[Erbervelt, Pieter (1)]
ERBERVELT (Pieter) (1), geb. vermoedelijk te Elberfeld, gest. te Batavia 1696. Waarschijnlijk is hij in dienst der Compagnie in Indië geweest, en heeft hij zich later als vrijburger te Batavia gevestigd. In oude archiefstukken komt hij voor als burger-leerlooier. In 1669 sloot hij o.a. een contract voor een leverantie van leer aan de regeering. Later werd hij lid van het college van heemraden (1680) en ook vice-president daarvan. Dit instituut, ingesteld in 1664, was oorspronkelijk bestemd om geschillen over grensscheidingen te beslechten, maar het zag zich later vooral belast met de zorg voor wegen en bruggen in de omstreken der stad. Ook werd hij tot ritmeester der burgercavalerie benoemd (1687), wat een bewijs is van welgesteldheid, want hieraan waren zeer groote uitgaven verbonden. Verder bezat hij zijn huis met erf aan den weg van Jacatra, waar ook zijn looierij gevestigd was. Hij was overigens iemand van geringe ontwikkeling. De kunst van schrijven was hij niet machtig, getuige zijn met moeite getrokken handteekening ‘Ervelt’, die hij gemakshalve aldus bekortte.

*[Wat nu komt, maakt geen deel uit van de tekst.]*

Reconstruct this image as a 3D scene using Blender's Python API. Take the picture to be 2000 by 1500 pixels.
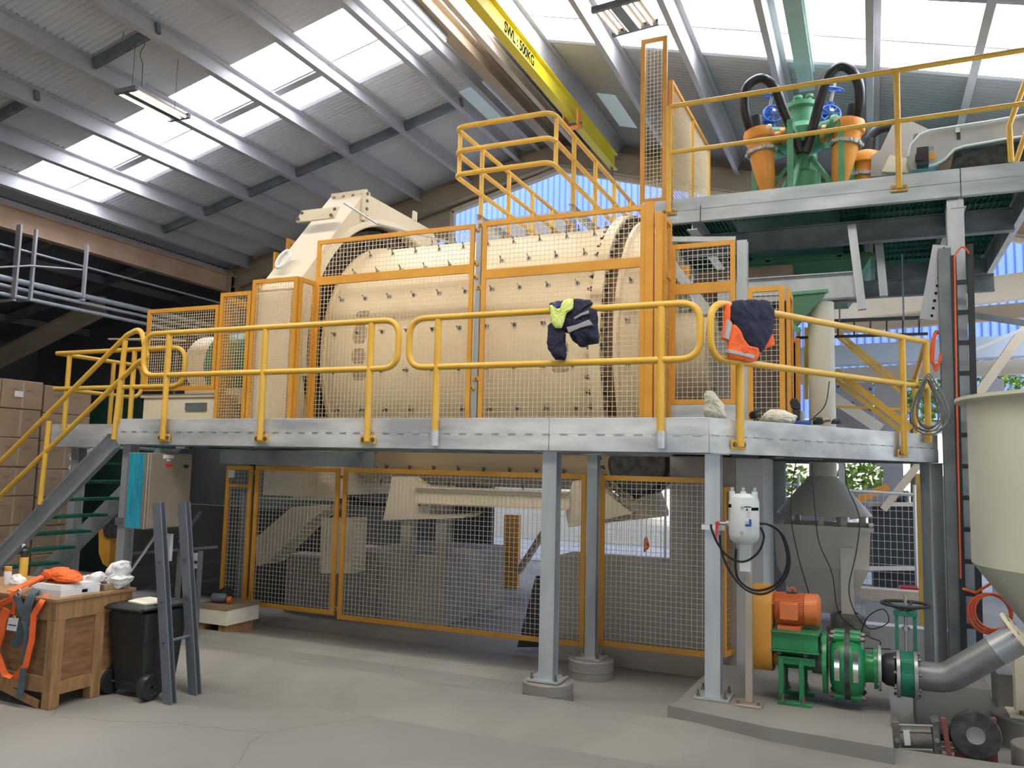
import bpy, math, random
from mathutils import Vector, Matrix
random.seed(7)
V = Vector
for o in list(bpy.data.objects): bpy.data.objects.remove(o)
SC = bpy.context.scene
COL = SC.collection
# ---------------- camera (f = 1600 px of 2000, eye 1.75 m above the machine slab) ----------------
F_PX = 1600.0; EYE = V((0, 0, 1.75))
RX = V((0.91635027, 0.39964075, 0.02427853))     # image right, in world axes
DN = V((-0.01858942, 0.10304128, -0.99450336))   # image down
FW = V((-0.39994576, 0.9108621, 0.10185099))     # view direction
cd = bpy.data.cameras.new('camera'); cam = bpy.data.objects.new('camera', cd); COL.objects.link(cam)
cd.sensor_width = 36; cd.lens = F_PX / 2000 * 36; cd.clip_start = 0.05; cd.clip_end = 200
M3 = Matrix((RX, -DN, -FW)).transposed()
cam.matrix_world = Matrix.Translation(EYE) @ M3.to_4x4()
SC.camera = cam
# ---------------- world, sun, exposure ----------------
SC.view_settings.view_transform = 'Standard'; SC.view_settings.look = 'None'
SC.view_settings.gamma = 1; SC.view_settings.use_curve_mapping = False
SC.view_settings.exposure = 0.05
W = bpy.data.worlds.new('world'); SC.world = W; W.use_nodes = True
wn = W.node_tree.nodes; wl = W.node_tree.links
sky = wn.new('ShaderNodeTexSky'); sky.sky_type = 'HOSEK_WILKIE'; sky.turbidity = 3.0; sky.ground_albedo = 0.4
sky.sun_direction = V((0.35, -0.45, 0.82)).normalized()
mx = wn.new('ShaderNodeMixRGB'); mx.inputs[0].default_value = 0.55
mx.inputs[2].default_value = (0.80, 0.92, 1.0, 1)
wl.new(sky.outputs[0], mx.inputs[1]); wl.new(mx.outputs[0], wn['Background'].inputs[0])
wn['Background'].inputs[1].default_value = 3.4
sl = bpy.data.lights.new('sun', 'SUN'); sl.energy = 9.0; sl.color = (1, .93, .82); sl.angle = math.radians(1.0)
so = bpy.data.objects.new('sun', sl); COL.objects.link(so); so.location = (-6, -10, 20)
so.rotation_euler = (-V((0.35, -0.45, 0.82))).to_track_quat('-Z', 'Y').to_euler()
SKYLIGHT = 7.0      # radiance of the translucent roof sheets

def ray(u, v): return RX * (u - 1000) + DN * (v - 750) + FW * F_PX
def on(i, u, v, c):
    d = ray(u, v); return EYE + d * ((c - EYE[i]) / d[i])
def AX(u, v, x): return on(0, u, v, x)
def AY(u, v, y): return on(1, u, v, y)
def AZ(u, v, z): return on(2, u, v, z)
# ---------------- materials ----------------
def pm(name, c1, c2=None, sc=6.0, rough=0.5, metal=0.0, bump=0.0, det=4, emis=None, lo=.35, hi=.65, stretch=None, alpha=None):
    m = bpy.data.materials.new(name); m.use_nodes = True
    n = m.node_tree.nodes; l = m.node_tree.links; b = n['Principled BSDF']
    b.inputs['Roughness'].default_value = rough; b.inputs['Metallic'].default_value = metal
    b.inputs['Base Color'].default_value = (*c1, 1)
    if c2 is not None or bump:
        tc = n.new('ShaderNodeTexCoord'); mp = n.new('ShaderNodeMapping'); l.new(tc.outputs['Object'], mp.inputs[0])
        if stretch: mp.inputs['Scale'].default_value = stretch
        nz = n.new('ShaderNodeTexNoise'); nz.inputs['Scale'].default_value = sc; nz.inputs['Detail'].default_value = det
        l.new(mp.outputs[0], nz.inputs['Vector'])
        if c2 is not None:
            cr = n.new('ShaderNodeValToRGB'); cr.color_ramp.elements[0].position = lo; cr.color_ramp.elements[1].position = hi
            cr.color_ramp.elements[0].color = (*c1, 1); cr.color_ramp.elements[1].color = (*c2, 1)
            l.new(nz.outputs[0], cr.inputs[0]); l.new(cr.outputs[0], b.inputs['Base Color'])
        if bump:
            bp = n.new('ShaderNodeBump'); bp.inputs['Strength'].default_value = bump; bp.inputs['Distance'].default_value = .02
            l.new(nz.outputs[0], bp.inputs['Height']); l.new(bp.outputs[0], b.inputs['Normal'])
    if emis:
        b.inputs['Emission Color'].default_value = (*c1, 1); b.inputs['Emission Strength'].default_value = emis
    return m
Mt = {}
def D(k, *a, **kw): Mt[k] = pm(k, *a, **kw)
D('yellow', (.74, .42, .05), (.80, .48, .07), sc=3, rough=.42)
D('guard_yellow', (.66, .30, .035), (.74, .36, .05), sc=3, rough=.45)
D('wire', (.85, .70, .46), rough=.5, metal=.2)
D('wire_galv', (.66, .62, .55), rough=.5, metal=.3)
D('cream', (.72, .62, .45), (.78, .68, .50), sc=1.2, rough=.5)
D('cream_drum', (.82, .66, .43), (.88, .74, .50), sc=.9, rough=.45, det=6)
D('galv', (.42, .44, .46), (.78, .79, .78), sc=2.2, rough=.42, metal=.3, det=8, stretch=(.6, 1, 2.2))
D('galv_post', (.42, .45, .47), (.52, .55, .56), sc=5, rough=.4, metal=.5, stretch=(1, 1, .2))
D('galv_dark', (.16, .18, .19), (.24, .27, .28), sc=3, rough=.5, metal=.4)
D('steel_bolt', (.22, .18, .15), rough=.45, metal=.7)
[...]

Zijn vrouw was Elisabeth Cornelis, een Siameesche. Cornelis is waarschijnlijk de naam van haar doopvader. Zij schonk hem zeven kinderen, waarvan de meesten vroeg gestorven zijn, behalve een zoon Pieter (2), die volgt, en een zoon Johannes, die o.a. op Coromandel in dienst der O.-I.C. geweest is.
Zie: de Haan, Priangan I; Barchewitz, O.I. Reise-Beschreibung (Chemnitz 1730).